Trails only China, Russia and Mexico in illicit transfer of money

Trails only China, Russia and Mexico in illicit transfer of money

The amount of illicit money that flew out of India in 2013 was the fourth highest in the world after China, Russia and Mexico with such financial outflow from developing economies surging to $1.1 trillion.

According to a report released by Washington-based research and advisory firm Global Financial Integrity on ‘Illicit Financial Flows from Developing Countries: 2004-2013”, the developing and emerging economies lost $7.8 trillion in illicit financial flows from 2004 through 2013, with illicit outflows increasing at an average rate of 6.5 per cent per year — nearly twice as fast as global GDP.
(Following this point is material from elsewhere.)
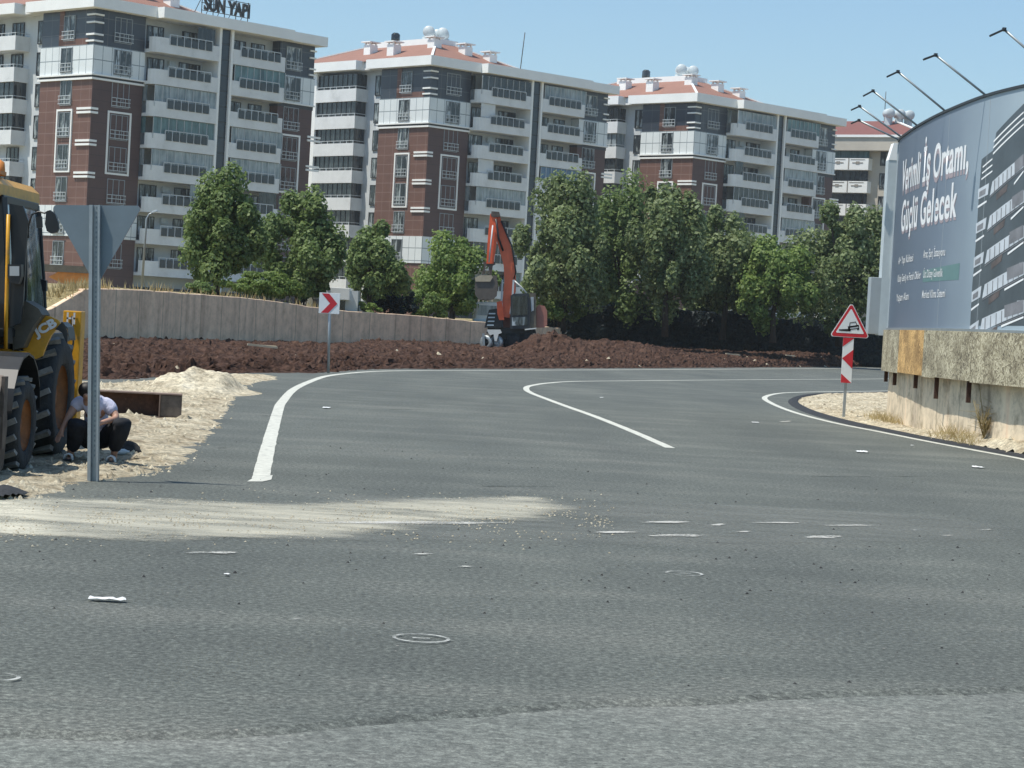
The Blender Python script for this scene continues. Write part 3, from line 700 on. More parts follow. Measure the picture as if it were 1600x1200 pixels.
def apartment(loc,rot,seed,label,glz,left_glz):
    rnd=random.Random(seed)
    B=empty('apartment_building',loc,R(rot),label=label,cat='building',group='matching apartment blocks in a row')
    # core
    ubox(B,'wall','plaster',(.9,26.1,.9,25,1,28.35),(5.6,13.8,.85,.9,1,28.35))
    ubox(B,'base_wall','darkframe',(.3,26.3,.3,25.2,-1,3.2))
    # tower
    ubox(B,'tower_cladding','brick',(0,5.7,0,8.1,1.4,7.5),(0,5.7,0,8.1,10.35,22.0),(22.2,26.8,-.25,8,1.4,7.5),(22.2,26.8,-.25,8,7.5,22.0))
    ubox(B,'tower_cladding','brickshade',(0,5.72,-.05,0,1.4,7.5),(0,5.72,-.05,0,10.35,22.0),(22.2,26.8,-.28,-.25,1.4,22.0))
    ubox(B,'top_cladding','topdark',(0.9,5.72,-.04,0,25.1,28.35))
    ubox(B,'white_band','whitepan',(-.12,5.76,-.12,8.1,22.42,25.1),(-.12,5.76,-.12,8.1,7.5,10.35),(22.15,26.9,-.35,8,22.42,25.1))
    ubox(B,'ledge','fascia',(-.3,5.8,-.3,8.3,22.28,22.42),(-.22,5.8,-.22,8.3,21.9,22.08),(22.1,27.0,-.45,8,22.26,22.42))
    ubox(B,'ledge_shadow_gap','darkframe',(-.1,5.75,-.1,8.15,22.08,22.28),(22.15,26.88,-.3,8,21.9,22.26))
    ubox(B,'top_cladding','topdark',(0,5.7,0,8.1,25.1,28.35),(22.2,26.8,-.25,8,25.1,28.35))
    ubox(B,'brown_inset','brick',(-.05,0,4.7,5.4,25.1,28.35),(-.05,0,.9,5.4,25.1,25.7))
    # corner bars
    cb=MB()
    for z in (27.75,27.05,25.95,25.35): cb.box(-.16,.9,-.16,0,z,z+.16); cb.box(-.16,0,0,1.1,z,z+.16)
    for z in (27.75,27.05,25.95,25.35): cb.box(26.1,26.95,-.40,-.25,z,z+.16)
    for zz in (19.15,16.2,13.25): 
        for z in (zz,zz-.36): cb.box(-.16,.7,-.16,0,z,z+.2); cb.box(-.16,0,0,2.0,z,z+.2); cb.box(26.3,28.05,-.40,-.25,z,z+.2)
    build_split(cb,'corner_bar','fascia',B)
    # fascia and soffits, roof
    ubox(B,'fascia','fascia',(-.95,6.3,-.95,9.7,28.35,29.35),(6.3,22.5,-2.0,2,28.30,29.30),(22.5,27.5,-1.35,9,28.33,29.28),(-1.35,1.5,10.9,19.6,28.32,29.32),(-.2,1.5,9.7,10.9,28.36,29.2),(25.9,27.3,9,26,28.36,29.3))
    rf=MB(); zb,zt=29.25,32.0
    bb_=[(-.5,-.5),(13.5,-.5),(13.5,25.5),(-.5,25.5)]; tt=[(6.2,6.5),(8.2,6.5),(8.2,18),(6.2,18)]
    for i in range(4):
        a,b_=bb_[i],bb_[(i+1)%4];c,d=tt[(i+1)%4],tt[i]
        rf.quad([(a[0],a[1],zb),(b_[0],b_[1],zb),(c[0],c[1],zt),(d[0],d[1],zt)])
    rf.quad([(p[0],p[1],zt) for p in tt]); roof=rf.build('roof','rooftile',B)
    rd=MB(); rd.bar((-.5,-.5,29.32),(6.2,6.5,32.05),.25,.12); rd.bar((13.5,-.5,29.32),(8.2,6.5,32.05),.25,.12); rd.bar((-.5,25.5,29.32),(6.2,18,32.05),.25,.12); build_split(rd,'ridge_cap','fascia',roof)
    ubox(roof,'terrace_parapet','fascia',(5.5,9.0,6.0,17.5,31.7,32.35))
    ubox(roof,'flat_roof','plaster',(13.4,26.4,0,25,28.4,28.9))
    for (x,y,z0) in ((1.9,8.5,30.0),(4.2,4.5,30.6),(7.6,3.2,30.2),(10.2,2.0,29.6),(3.2,14,30.4)):
        c=MB(); c.box(x-.55,x+.55,y-.55,y+.55,z0-1.0,z0+1.25,.02); c.box(x-.78,x+.78,y-.78,y+.78,z0+1.5,z0+1.62); 
        for sx in(-.4,.4):
            for sy in (-.4,.4): c.box(x+sx-.08,x+sx+.08,y+sy-.08,y+sy+.08,z0+1.25,z0+1.5)
        c.build('chimney','fascia',roof)
    for i,(x,y) in enumerate(((6.6,8.2),(8.3,7.8),(8.9,9.3))):
        c=MB(); c.lathe([(0,-.8),(.62,-.8),(.66,-.7),(.66,.7),(.62,.8),(0,.8)],(x,y,33.2),(1,1,0),20); c.box(x-.5,x+.5,y-.5,y+.5,32.3,32.7); c.build('water_tank','palemetal',roof)
    c=MB(); c.lathe([(0,0),(.45,0),(.5,.15),(.5,.9),(.3,1.1),(0,1.1)],(6.3,13.5,32.3),(0,0,1),16); c.build('water_tank','glazdark',roof)
    # tower windows
    for i,z in enumerate(ZF):
        if i==8: break
        kind='win'
        window(B,3.05 if i else 2.95,-.03 if i not in(1,6) else -.15,z+.12,1.75,2.35,kind,'y',True)
        window(B,2.2,-.03 if i not in (1,6) else -.15,z+.12,2.0,2.35,kind,'x',True)
        if 0<=i<8: window(B,23.0,-.28 if i!=1 else -.38,z+.12,2.0,2.35,kind,'x',True)
        window(B,8.5,.82,z+.2,1.5,2.2,'dark','y')
    # tall white surrounds on the tower (two storeys)
    z0,z1=ZF[4]-.12,ZF[3]+2.75
    sr=MB()
    sr.box(-.13,-.0,2.72,2.90,z0,z1);sr.box(-.13,-.0,4.95,5.13,z0,z1);sr.box(-.13,-.0,2.90,4.95,z0,z0+.18);sr.box(-.13,-.0,2.90,4.95,z1-.18,z1)
    sr.box(1.85,2.03,-.13,0,z0,z1);sr.box(4.37,4.55,-.13,0,z0,z1);sr.box(2.03,4.37,-.13,0,z0,z0+.18);sr.box(2.03,4.37,-.13,0,z1-.18,z1)
    sr.box(22.65,22.83,-.38,-.25,z0,z1);sr.box(25.17,25.35,-.38,-.25,z0,z1);sr.box(22.83,25.17,-.38,-.25,z0,z0+.18);sr.box(22.83,25.17,-.38,-.25,z1-.18,z1)
    build_split(sr,'window_surround','fascia',B)
    # dark strip with white edges
    ubox(B,'dark_strip','strip',(13.75,14.95,-1.25,.9,1.4,28.3))
    ubox(B,'strip_edge','fascia',(13.47,13.75,-1.5,.9,1.4,28.3),(14.95,15.23,-1.5,.9,1.4,28.3))
    # right-face balconies
    for bay,(x0,x1) in enumerate(((5.75,13.47),(15.23,22.1))):
        for i,z in enumerate(ZF[:8]):
            yf=-1.55; m=MB()
            # curved left end outline
            out=[(x0,.85),(x0,yf+.9)]+[(x0+.9-math.cos(t)*.9,yf+.9-math.sin(t)*.9) for t in (.4,.8,1.2,1.57)]+[(x1,yf),(x1,.85)] if bay==0 else [(x0,.85),(x0,yf),(x1-.5,yf),(x1-.13,yf+.15),(x1,yf+.5),(x1,.85)]
            m.prism([(x,y,z-.32) for x,y in out],(0,0,.30))
            h1=.62;h2=1.12
            for k in range(1,len(out)-2):
                a,b_=Vector((*out[k],0)),Vector((*out[k+1],0))
                segs=[(0,1,h2)]
                if (b_-a).length>4: 
                    Lx=(b_-a).length; e0=(1.7 if bay==0 else .9)/Lx; e1=1-.9/Lx; segs=[(0,e0,h2),(e0,e1,h1),(e1,1,h2)]
                for (s0,s1,hh) in segs:
                    p,q=a.lerp(b_,s0),a.lerp(b_,s1); dd=(q-p).normalized(); nn=Vector((-dd.y,dd.x,0))
                    m.prism([p+Vector((0,0,z-.02)),q+Vector((0,0,z-.02)),q+nn*.14+Vector((0,0,z-.02)),p+nn*.14+Vector((0,0,z-.02))],(0,0,hh))
            bal=m.build('balcony','parapet',B)
            rx0=x0+(1.7 if bay==0 else .9); rx1=x1-.9; n=6
            m=MB(); 
            for k in range(n):
                a=rx0+(rx1-rx0)*k/n; bq=rx0+(rx1-rx0)*(k+1)/n
                m.box(a+.1,bq-.1,yf-.06,yf-.02,z+.52,z+1.28)
            m.build('railing_panel','dkpanel',bal)
            m=MB()
            for k in range(n+1): a=rx0+(rx1-rx0)*k/n; m.box(a-.035,a+.035,yf-.04,yf+.03,z+.5,z+1.42)
            m.box(rx0,rx1,yf-.035,yf+.025,z+1.42,z+1.5); m.build('railing','rail',bal)
            g_=glz.get((bay,i))
            if g_:
                m=MB(); m.box(x0+.35,x1-.05,yf+.16,yf+.2,z+.62,z+2.62); 
                if bay==0: m.box(x0+.1,x0+.14,yf+1.0,.8,z+1.1,z+2.62)
                m.build('balcony_glazing',g_,bal)
                m=MB(); k=8
                for q in range(k+1): a=x0+.35+(x1-x0-.4)*q/k; m.box(a-.025,a+.025,yf+.12,yf+.158,z+.62,z+2.62)
                m.build('glazing_frame','rail',bal)
            else:
                # ceiling shade beam and doors on the back wall
                ww=[(x0+.9,2.0),(x0+4.9,2.6)] if bay==0 else [(x0+.9,2.4),(x0+4.2,1.7)]
                for (a,w_) in ww:
                    window(B,a+rnd.uniform(-.15,.15),.82,z+.1,w_,2.25,'dark','x')
                if rnd.random()<.7:
                    a=x0+3.4 if bay==0 else x0+.1
                    m=MB(); m.box(a,a+.8,.5,.82,z+1.75,z+2.3,.02); m.lathe([(.0,-.01),(.2,-.012),(.2,0)],(a+.4,.49,z+2.02),(0,-1,0),14); m.build('air_conditioner','palemetal',B)
                if rnd.random()<.4:
                    a=rnd.choice([x0+.4,x1-2.6]); m=MB(); m.box(a,a+rnd.uniform(1.2,2.4),yf+.16,yf+.2,z+1.15,z+2.62); m.build('balcony_screen',rnd.choice(['glazpale','glazteal','plaster','glazdark']),bal)
                if rnd.random()<.45:
                    m=MB(); a=x0+rnd.uniform(1,4)
                    for q in range(rnd.randint(2,4)): m.box(a+q*.55,a+q*.55+.42,-.9,-.86,z+.9,z+1.5)
                    m.build('laundry','offwhite' if rnd.random()<.5 else 'glazpale',B)
    # left-face balconies
    for i,z in enumerate(ZF[:8]):
        m=MB(); xf=-.75
        m.box(xf,1.0,11.35,18.3,z-.45,z-.02); m.box(xf,xf+.15,11.35,18.3,z-.02,z+.92); m.box(xf+.15,1.0,11.35,11.5,z-.02,z+.92)
        bal=m.build('balcony','parapet',B)
        m=MB(); m.box(xf+.05,xf+.1,11.4,18.3,z+1.16,z+1.22); m.box(xf+.1,.9,11.4,11.45,z+1.16,z+1.22)
        for q in range(7): m.box(xf+.05,xf+.1,11.5+q*1.1,11.56+q*1.1,z+.92,z+1.16)
        m.build('railing','rail',bal)
        if left_glz.get(i,True):
            m=MB(); m.box(xf+.3,xf+.34,11.6,18.25,z+.93,z+2.55); m.box(xf+.34,.9,11.6,11.64,z+.93,z+2.55); m.build('balcony_glazing',left_glz.get(i) if isinstance(left_glz.get(i),str) else 'glazdark',bal)
            m=MB()
            for q in range(9): m.box(xf+.24,xf+.298,11.6+q*.83,11.66+q*.83,z+.93,z+2.55)
            m.build('glazing_frame','darkframe',bal)
        else:
            window(B,12.3,.82,z+.1,1.9,2.3,'dark','y'); window(B,15.6,.82,z+.1,1.7,2.3,'dark','y')
    ubox(B,'pillar','fascia',(-.75,1.2,18.3,19.1,1.4,28.32))
    return B
tt='glazteal';pp='glazpale';dd='glazdark'
A_=P(147,72,201);B_=P(672,152,232);C_=P(1085,206,254)
bA=apartment((A_.x,A_.y,0),47.5,1,'tall apartment block at far left carrying roof letters, brown corner tower and white balconies',{(0,3):tt,(0,4):pp,(1,1):tt,(1,3):pp,(1,4):pp,(0,2):pp,(1,6):tt},{0:False,1:False,2:True,3:True,4:False,5:True})
bB=apartment((B_.x,B_.y,0),44,2,'middle apartment block with thin antenna and all dark glazed sunlit balconies, behind the excavator',{(0,0):dd,(1,3):'glazblue',(0,4):pp,(0,6):dd,(1,0):pp,(0,2):None,(1,5):pp,(0,5):None},{})
bC=apartment((C_.x,C_.y,0),45.5,3,'apartment block farthest right of the three matching blocks, partly behind trees',{(0,0):pp,(0,3):dd,(1,1):None,(1,2):pp,(0,5):pp,(1,4):pp,(1,0):tt},{1:pp,4:pp})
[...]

India lost $83.01 billion in illicit financial flows in 2013 and a total of $510.28 billion in the last 10 years with an average outflow of $51.02 billion every year.

China tops the list with a cumulative outflow of $1.39 trillion over the last 10 years. During the same period, Russia has witnessed a total illicit financial outflow of $1.04 trillion while similar outflow from Mexico touched $528.28 billion, a notch higher than India.

The illegal capital outflows stem from tax evasion, crime, corruption, and other illicit activity. The fraudulent mis-invoicing of trade transactions was revealed to be the largest component of illicit financial flows from developing countries, accounting for 83.4 per cent of all illicit flows — highlighting that any effort to significantly curtail illicit financial flows must address trade mis-invoicing.

The study has recommended that the government should significantly boost customs enforcement by providing appropriate training and equipment to better detect the intentional mis-invoicing of trade transactions.

“One particularly important tool for stopping trade mis-invoicing as it happens is access real time, commodity level world market pricing information. This would allow customs official to tell whether a good is significantly under or over priced in comparison to its prevailing world market norm price. This variance could then trigger an audit or another form of further review for the transaction,” it said.

The black money report has also called for greater cooperation between countries for exchange of financial information,stricter enforcement of anti-money laundering regulations and confirmation of beneficial ownership in all banking and securities accounts.